The plane crashed on Tuesday while landing at the airfield and hit the ground when it was about 500 meters short of the runway.
According to preliminary information, a technical malfunction could have been the cause of the disaster, the Defense Ministry said.
All crew members and passengers were killed.
"No fire was delivered against the plane. A commission of Russia’s Defense Ministry will examine all possible versions of the crash," the ministry added.
Defense Minister Sergei Shoigu informed Russian President Vladimir Putin over the phone on the crash, Kremlin spokesman Dmitry Peskov said.
The Russian president, who is on a working visit to the Sverdlovsk Region, got the latest information available on the disaster and ordered an investigation into what happened.

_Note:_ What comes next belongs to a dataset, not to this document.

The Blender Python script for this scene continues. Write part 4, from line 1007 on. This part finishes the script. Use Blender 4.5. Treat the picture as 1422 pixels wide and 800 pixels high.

Meanwhile, expectations over “military action” against Syria as a punitive measure grew on Tuesday, after Damascus was accused of using chemical weapons in Eastern Ghouta and violating UN resolutions calling for a truce across the country, The Washington Post reported.
Russia’s “Novosti” news agency also quoted a senior US administration official as saying that Secretary of Defense James Mattis was “adamantly” against acting militarily in response to the reports about Damascus’ chlorine attacks and that National Security Adviser Hebert McMaster “was for it.”
The issue was discussed last week during a White House meeting on the situation in Syria, which was chaired by President Donald Trump and attended by Chief of Staff John Kelly, McMaster and Mattis.